-- GIVEN INSTRUCTION --
Begin with the first line and repeat exactly through the line containing "SC.camera = cam"; leave every image out.

-- INFORMATION PROVIDED --
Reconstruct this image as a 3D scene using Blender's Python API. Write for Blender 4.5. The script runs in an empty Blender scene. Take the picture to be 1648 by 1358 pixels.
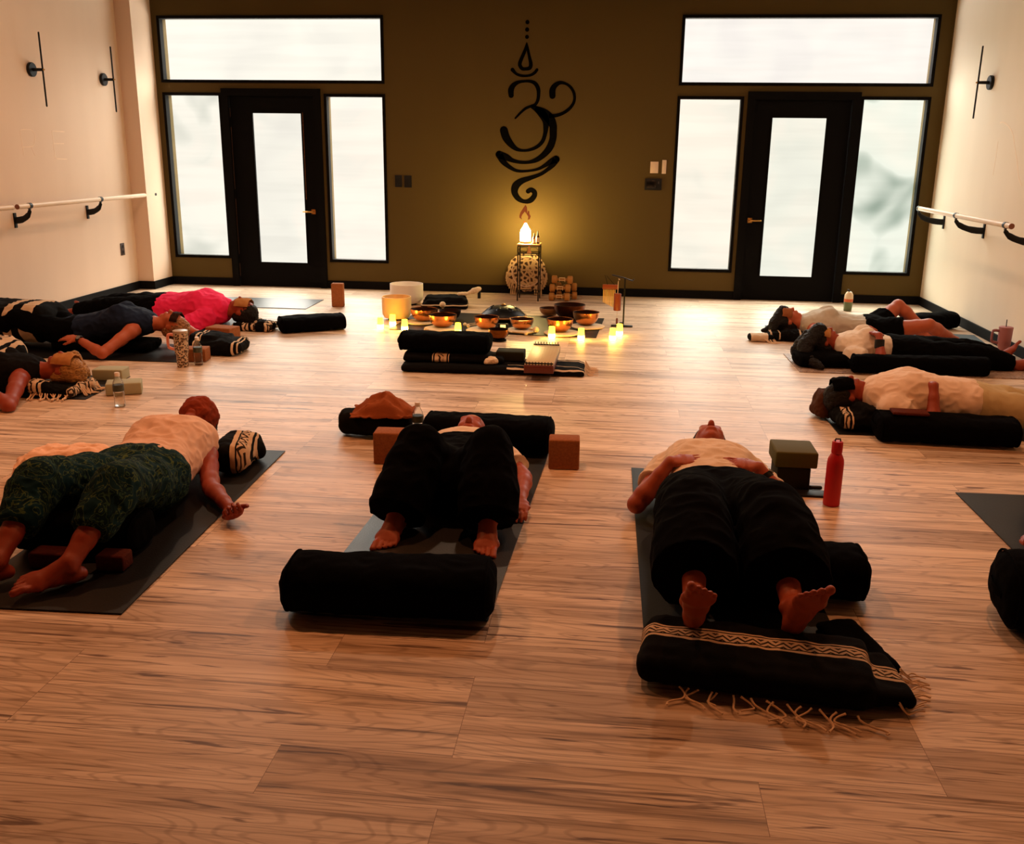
import bpy, bmesh, math, random
import numpy as np
from mathutils import Vector, Matrix, noise
random.seed(7)
SC = bpy.context.scene
COL = SC.collection
PI = math.pi

# ------------------------------------------------------------------ camera
F_PX, PITCH, YAW, ROLL = 1545.378, 0.27616481, -0.10719851, 0.01257162
_fw = Vector((math.sin(YAW)*math.cos(PITCH), math.cos(YAW)*math.cos(PITCH), -math.sin(PITCH)))
_rt = Vector((math.cos(YAW), -math.sin(YAW), 0)); _up = _rt.cross(_fw)
_r2 = math.cos(ROLL)*_rt + math.sin(ROLL)*_up
_u2 = -math.sin(ROLL)*_rt + math.cos(ROLL)*_up
cd = bpy.data.cameras.new('camera'); cam = bpy.data.objects.new('camera', cd); COL.objects.link(cam)
cam.matrix_world = Matrix(((_r2.x, _u2.x, -_fw.x, 0), (_r2.y, _u2.y, -_fw.y, 0), (_r2.z, _u2.z, -_fw.z, 1.5), (0, 0, 0, 1)))
cd.sensor_width = 36; cd.lens = 36*F_PX/1648; cd.clip_start = .05
SC.camera = cam

# ------------------------------------------------------------------ exposure
vs = SC.view_settings
vs.view_transform = 'Standard'; vs.look = 'None'; vs.gamma = 1; vs.use_curve_mapping = False
vs.exposure = 0.0

# ------------------------------------------------------------------ world: bright overcast sky, dim at the horizon, boosted above and below to light the room
W = bpy.data.worlds.new('overcast_sky'); SC.world = W; W.use_nodes = True
wn = W.node_tree.nodes; wl = W.node_tree.links
for n in list(wn): wn.remove(n)
wo = wn.new('ShaderNodeOutputWorld'); wb = wn.new('ShaderNodeBackground'); wl.new(wb.outputs[0], wo.inputs[0])
tc = wn.new('ShaderNodeTexCoord'); sp = wn.new('ShaderNodeSeparateXYZ'); wl.new(tc.outputs['Generated'], sp.inputs[0])
cr = wn.new('ShaderNodeValToRGB'); mz = wn.new('ShaderNodeMath'); mz.operation = 'MULTIPLY_ADD'; mz.inputs[1].default_value = .5; mz.inputs[2].default_value = .5
wl.new(sp.outputs['Z'], mz.inputs[0]); wl.new(mz.outputs[0], cr.inputs[0])
SKY = [(-.75, (9, 8.2, 7.2)), (-.30, (7.5, 7, 6.3)), (-.17, (1.12, 1.06, .98)), (0.0, (1.12, 1.05, .97)), (.125, (1.2, 1.12, 1.04)), (.17, (4.2, 4.0, 3.7)), (.28, (8, 7.6, 7.0)), (.45, (14, 13.2, 12.2)), (.7, (17, 16, 14.6))]
el = cr.color_ramp.elements
while len(el) < len(SKY): el.new(.5)
SKY_S = 24.0
for e, (p, c) in zip(el, SKY):
    e.position = p*.5+.5; e.color = (c[0]/SKY_S, c[1]/SKY_S, c[2]/SKY_S, 1)
wl.new(cr.outputs[0], wb.inputs[0]); wb.inputs[1].default_value = SKY_S
W.cycles.sampling_method = 'MANUAL'; W.cycles.sample_map_resolution = 256
SC.cycles.max_bounces = 8; SC.cycles.diffuse_bounces = 4; SC.cycles.transparent_max_bounces = 12
SC.cycles.caustics_reflective = False; SC.cycles.caustics_refractive = False
SC.cycles.sample_clamp_indirect = 6

BACK = 10.36; LEFT = -5.15; RIGHT = 3.13; FRONT = -2.2; CEIL = 3.62
def portal(x0, x1, z0, z1):
    l = bpy.data.lights.new('window_portal', 'AREA'); l.shape = 'RECTANGLE'; l.size = x1-x0; l.size_y = z1-z0
    l.cycles.is_portal = True
    o = bpy.data.objects.new('window_portal', l); COL.objects.link(o)
    o.location = ((x0+x1)/2, BACK+.02, (z0+z1)/2); o.rotation_euler = (-PI/2, 0, 0)
# added warm fill lamps in the ceiling, out of view (fixtures built further down)
DOWN = [(-3.2, 4.3), (-1.0, 4.3), (1.4, 4.3), (-3.2, 7.0), (-1.0, 7.0), (1.4, 7.0)]
DOWN_E = 30
for x, y in DOWN:
    l = bpy.data.lights.new('fill_lamp', 'AREA'); l.shape = 'DISK'; l.size = .12
    l.energy = DOWN_E*(1.05 if y < 5 else .95); l.color = (1, .36, .13) if y < 5 else (1, .64, .40); l.spread = math.radians(170)
    o = bpy.data.objects.new('fill_lamp', l); COL.objects.link(o); o.location = (x, y, CEIL-.012)

# ------------------------------------------------------------------ colour and materials
def lin(r, g, b):
    f = lambda v: v/255/12.92 if v/255 <= .04045 else ((v/255+.055)/1.055)**2.4
    return (f(r), f(g), f(b), 1)
def newmat(name):
    m = bpy.data.materials.new(name); m.use_nodes = True
    nt = m.node_tree; bs = nt.nodes['Principled BSDF']
    return m, nt, nt.nodes, nt.links, bs
def bump(nt, bs, src, strength=.3, dist=.01):
    b = nt.nodes.new('ShaderNodeBump'); b.inputs['Strength'].default_value = strength; b.inputs['Distance'].default_value = dist
    nt.links.new(src, b.inputs['Height']); nt.links.new(b.outputs[0], bs.inputs['Normal'])
def mat(name, c, rough=.6, spec=.5, metal=0, var=.12, scale=12, bmp=0, bscale=None, emit=None, estr=0, sheen=0, coat=0):
    """plain surface with a mild procedural mottling"""
    m, nt, N, L, bs = newmat(name)
    t = N.new('ShaderNodeTexCoord'); n = N.new('ShaderNodeTexNoise'); n.inputs['Scale'].default_value = scale; n.inputs['Detail'].default_value = 4
    L.new(t.outputs['Object'], n.inputs['Vector'])
    mx = N.new('ShaderNodeMix'); mx.data_type = 'RGBA'
    mx.inputs['A'].default_value = tuple(v*(1-var) for v in c[:3])+(1,)
    mx.inputs['B'].default_value = tuple(min(1, v*(1+var)) for v in c[:3])+(1,)
    L.new(n.outputs['Fac'], mx.inputs['Factor']); L.new(mx.outputs['Result'], bs.inputs['Base Color'])
    bs.inputs['Roughness'].default_value = rough; bs.inputs['Specular IOR Level'].default_value = spec; bs.inputs['Metallic'].default_value = metal
    if sheen: bs.inputs['Sheen Weight'].default_value = sheen
    if coat: bs.inputs['Coat Weight'].default_value = coat
    if emit: bs.inputs['Emission Color'].default_value = emit; bs.inputs['Emission Strength'].default_value = estr
    if bmp:
        n2 = N.new('ShaderNodeTexNoise'); n2.inputs['Scale'].default_value = bscale or 200; n2.inputs['Detail'].default_value = 3
        L.new(t.outputs['Object'], n2.inputs['Vector']); bump(nt, bs, n2.outputs['Fac'], bmp, .004)
    return m
def ramp(N, stops, interp='LINEAR'):
    r = N.new('ShaderNodeValToRGB'); r.color_ramp.interpolation = interp
    e = r.color_ramp.elements
    while len(e) < len(stops): e.new(.5)
    for a, (p, c) in zip(e, stops): a.position = p; a.color = c
    return r

def wood_floor():
    m, nt, N, L, bs = newmat('plank_floor')
    g = N.new('ShaderNodeNewGeometry'); mp = N.new('ShaderNodeMapping'); L.new(g.outputs['Position'], mp.inputs['Vector'])
    mp.inputs['Location'].default_value = (.37, -.104, 0)
    br = N.new('ShaderNodeTexBrick'); L.new(mp.outputs[0], br.inputs['Vector'])
    br.inputs['Scale'].default_value = 1; br.inputs['Brick Width'].default_value = 1.22; br.inputs['Row Height'].default_value = .2
    br.inputs['Mortar Size'].default_value = .0008; br.inputs['Mortar Smooth'].default_value = .3
    br.offset = .37; br.offset_frequency = 3; br.squash = 1
    br.inputs['Color1'].default_value = (0, 0, 0, 1); br.inputs['Color2'].default_value = (1, 1, 1, 1); br.inputs['Mortar'].default_value = (.5, .5, .5, 1)
    # offset the grain per plank so that it breaks at the seams
    off = N.new('ShaderNodeVectorMath'); off.operation = 'SCALE'; L.new(br.outputs['Color'], off.inputs[0]); off.inputs['Scale'].default_value = 37
    ad = N.new('ShaderNodeVectorMath'); ad.operation = 'ADD'; L.new(g.outputs['Position'], ad.inputs[0]); L.new(off.outputs[0], ad.inputs[1])
    def grain(sx, sy, det, dist, rough=.55):
        q = N.new('ShaderNodeMapping'); q.inputs['Scale'].default_value = (sx, sy, 1); L.new(ad.outputs[0], q.inputs[0])
        n = N.new('ShaderNodeTexNoise'); n.inputs['Scale'].default_value = 1; n.inputs['Detail'].default_value = det
        n.inputs['Distortion'].default_value = dist; n.inputs['Roughness'].default_value = rough
        L.new(q.outputs[0], n.inputs['Vector']); return n.outputs['Fac']
    a = grain(.55, 7, 6, 1.2); b = grain(1.6, 75, 5, .8, .62); c = grain(1.1, 22, 4, 2.2); w = grain(1.0, 6.5, 2, .5)
    # cathedral rings: contours of a slow stretched noise
    mu = N.new('ShaderNodeMath'); mu.operation = 'MULTIPLY'; L.new(w, mu.inputs[0]); mu.inputs[1].default_value = 110
    si = N.new('ShaderNodeMath'); si.operation = 'SINE'; L.new(mu.outputs[0], si.inputs[0])
    ra = ramp(N, [(.28, lin(156, 128, 104)), (.40, lin(212, 186, 158)), (.54, lin(240, 218, 194)), (.8, lin(248, 230, 208))]); L.new(a, ra.inputs[0])
    rb = ramp(N, [(.35, (.40, .34, .29, 1)), (.43, (.80, .76, .72, 1)), (.54, (1, 1, 1, 1))]); L.new(b, rb.inputs[0])
    rc = ramp(N, [(.33, lin(110, 74, 50)), (.39, (1, 1, 1, 1))]); L.new(c, rc.inputs[0])
    rs = ramp(N, [(0.0, (1, 1, 1, 1)), (.72, (1, 1, 1, 1)), (1.0, (.58, .51, .44, 1))]); ms = N.new('ShaderNodeMapRange')
    ms.inputs['From Min'].default_value = -1; L.new(si.outputs[0], ms.inputs['Value']); L.new(ms.outputs[0], rs.inputs[0])
    rp = ramp(N, [(0, (.74, .71, .69, 1)), (.3, (.91, .89, .88, 1)), (.6, (1, .99, .99, 1)), (1, (1.0, 1.0, 1.0, 1))]); L.new(br.outputs['Color'], rp.inputs[0])
    col = ra.outputs[0]
    for r, f in ((rb, .85), (rc, .85), (rs, .55), (rp, 1)):
        x = N.new('ShaderNodeMix'); x.data_type = 'RGBA'; x.blend_type = 'MULTIPLY'; x.inputs['Factor'].default_value = f
        L.new(col, x.inputs['A']); L.new(r.outputs[0], x.inputs['B']); col = x.outputs['Result']
    x = N.new('ShaderNodeMix'); x.data_type = 'RGBA'; L.new(br.outputs['Fac'], x.inputs['Factor']); L.new(col, x.inputs['A']); x.inputs['B'].default_value = lin(120, 86, 62)
    L.new(x.outputs['Result'], bs.inputs['Base Color'])
    rr = N.new('ShaderNodeMapRange'); L.new(b, rr.inputs['Value']); rr.inputs['To Min'].default_value = .37; rr.inputs['To Max'].default_value = .50
    L.new(rr.outputs[0], bs.inputs['Roughness']); bs.inputs['Specular IOR Level'].default_value = .34
    bump(nt, bs, b, .12, .002)
    return m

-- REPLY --
Reconstruct this image as a 3D scene using Blender's Python API. Write for Blender 4.5. The script runs in an empty Blender scene. Take the picture to be 1648 by 1358 pixels.
import bpy, bmesh, math, random
import numpy as np
from mathutils import Vector, Matrix, noise
random.seed(7)
SC = bpy.context.scene
COL = SC.collection
PI = math.pi

# ------------------------------------------------------------------ camera
F_PX, PITCH, YAW, ROLL = 1545.378, 0.27616481, -0.10719851, 0.01257162
_fw = Vector((math.sin(YAW)*math.cos(PITCH), math.cos(YAW)*math.cos(PITCH), -math.sin(PITCH)))
_rt = Vector((math.cos(YAW), -math.sin(YAW), 0)); _up = _rt.cross(_fw)
_r2 = math.cos(ROLL)*_rt + math.sin(ROLL)*_up
_u2 = -math.sin(ROLL)*_rt + math.cos(ROLL)*_up
cd = bpy.data.cameras.new('camera'); cam = bpy.data.objects.new('camera', cd); COL.objects.link(cam)
cam.matrix_world = Matrix(((_r2.x, _u2.x, -_fw.x, 0), (_r2.y, _u2.y, -_fw.y, 0), (_r2.z, _u2.z, -_fw.z, 1.5), (0, 0, 0, 1)))
cd.sensor_width = 36; cd.lens = 36*F_PX/1648; cd.clip_start = .05
SC.camera = cam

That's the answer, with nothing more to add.